Day 21: Day trip to the mining town of Ouro Preto

Went on a day trip today with Rafaela, who I met at the CISV party last Saturday to Ouro Preto, a city about 1.5 hours from Belo, still in the Minas Gerais region.

Minas Gerais has mountains all around. The view on the drive to Ouro Preto.
On the way to Ouro Preto we stopped at a small restaurant, Jeca Tatu. It's a small rustic place with lots of vintage decoration and antiques like records, posters, paintings, guitars, phones and sofas.






We stopped to try some pastel de angu, a sort of fried pastry with different ingredients inside (meat, cheese, etc.), kind of like an empanada. We tried the one with meat and it was really good.
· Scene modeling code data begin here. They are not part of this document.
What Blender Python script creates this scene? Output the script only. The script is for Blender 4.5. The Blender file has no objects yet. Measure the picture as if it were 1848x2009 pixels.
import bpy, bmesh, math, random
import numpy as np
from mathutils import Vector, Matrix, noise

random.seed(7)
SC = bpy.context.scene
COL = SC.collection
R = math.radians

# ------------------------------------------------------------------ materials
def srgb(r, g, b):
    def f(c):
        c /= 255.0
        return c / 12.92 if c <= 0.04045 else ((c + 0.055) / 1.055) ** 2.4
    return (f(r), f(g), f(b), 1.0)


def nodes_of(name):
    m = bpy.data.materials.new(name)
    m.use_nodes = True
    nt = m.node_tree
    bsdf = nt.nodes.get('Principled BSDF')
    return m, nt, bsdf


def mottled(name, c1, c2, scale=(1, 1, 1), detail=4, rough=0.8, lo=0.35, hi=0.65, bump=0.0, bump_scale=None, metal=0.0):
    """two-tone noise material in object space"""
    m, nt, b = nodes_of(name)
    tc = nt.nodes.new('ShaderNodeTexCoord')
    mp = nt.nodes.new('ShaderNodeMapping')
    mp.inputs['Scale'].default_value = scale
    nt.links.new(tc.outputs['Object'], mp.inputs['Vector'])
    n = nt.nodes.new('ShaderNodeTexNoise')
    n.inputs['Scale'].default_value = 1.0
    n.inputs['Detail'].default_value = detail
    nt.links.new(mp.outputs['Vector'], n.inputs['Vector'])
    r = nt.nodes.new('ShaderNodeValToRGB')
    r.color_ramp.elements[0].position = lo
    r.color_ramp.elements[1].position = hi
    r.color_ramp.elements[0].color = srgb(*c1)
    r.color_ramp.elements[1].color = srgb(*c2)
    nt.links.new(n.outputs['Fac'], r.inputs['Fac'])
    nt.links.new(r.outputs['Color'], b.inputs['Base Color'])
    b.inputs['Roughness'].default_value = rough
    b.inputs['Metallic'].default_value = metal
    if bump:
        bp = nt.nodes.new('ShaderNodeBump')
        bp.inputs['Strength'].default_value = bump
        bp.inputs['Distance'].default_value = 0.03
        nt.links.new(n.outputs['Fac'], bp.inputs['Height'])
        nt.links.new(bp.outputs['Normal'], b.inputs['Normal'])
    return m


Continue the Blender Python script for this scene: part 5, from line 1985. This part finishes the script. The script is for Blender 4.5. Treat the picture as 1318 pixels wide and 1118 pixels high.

Pastel de angu. (Picture from google since I forgot to take one)
A little after that we stopped for lunch at Rafaela's friend's house on the outskirts of Ouro Preto where we had a nice home cooked meal. I tried some feijão tropeiro, a typical Minerais side dish made of beans, flour, bacon, and eggs (that's it on the right, and yes, that's chicharon on top). Lunch is typically the biggest and heaviest meal of the day in Brasil, and people usually eat rice and beans.

Meat and feijão tropeiro
A typical Brasilian lunch
Then we had some arroz doce (sweet rice) for dessert.


After lunch we headed to the city center of Ouro Preto. Minas Gerais is a mining state, and they have a lot of caves and mining spots all over the region. They mine and export a lot of stones. Ouro Preto is one of the mining cities in the state that mined a lot of gold, which can be found in the churches all over the city.

The city center
As it is located in the mountains, most all the roads are steep (very hilly, you go up and down all over the city). The roads are also made of cobblestones and are very narrow. It reminded me a lot of the city of Toledo in Spain. And like Toledo, it was also declared a UNESCO World Heritage Site, but for its Baroque architecture.

Steep roads

Ouro Preto is full of churches, the interiors of which are built with the gold that was mined in Ouro Preto in the earlier centuries. We visited the Nossa Senhora do Pilar Church which has the most gold. It was a very small church but the interiors were lavishly and ornately decorated in gold (no pictures allowed, unfortunately).

Nossa Senhora do Pilar
We also stopped by the Igreja São Francisco de Assis to admire the interiors. Ornately decorated in gold, though it didn't have as much as the Nossa Senhora do Pilar.

Igreja São Francisco de Assis
Outside the church there was a small feira (fair, bazaar) selling mostly handicrafts made of pedra-sabão (soapstone). Very pretty designs.





We walked around the city some more and visited the Casa dos Contos. Now a historical museum, it used to be a house where the gold that was mined from the city was counted. It was also here were they made coins and money. Also, the downstairs were the living quarters of the slaves, and shows how they used to live.

Casa dos Contos
View of the road from the house
We tried some liqueur made from jabuticaba, the fruit I mentioned the other day. It's made from cachaça and jabuticaba; it's not as strong as I thought it would be and a little sweet.



We drove back to Belo Horizonte and ended the night with dinner at A Pão de Queijaria, a restaurant specializing in pão de queijo (cheese bread). It's basically bread baked with cheese in it and is a very popular snack or breakfast food in Minas Gerais. In this particular restaurant, they served it in a variety of ways, including as sandwich buns. The one I got below has pão de queijo buns with a mixed meat patty served with a side of fried polenta.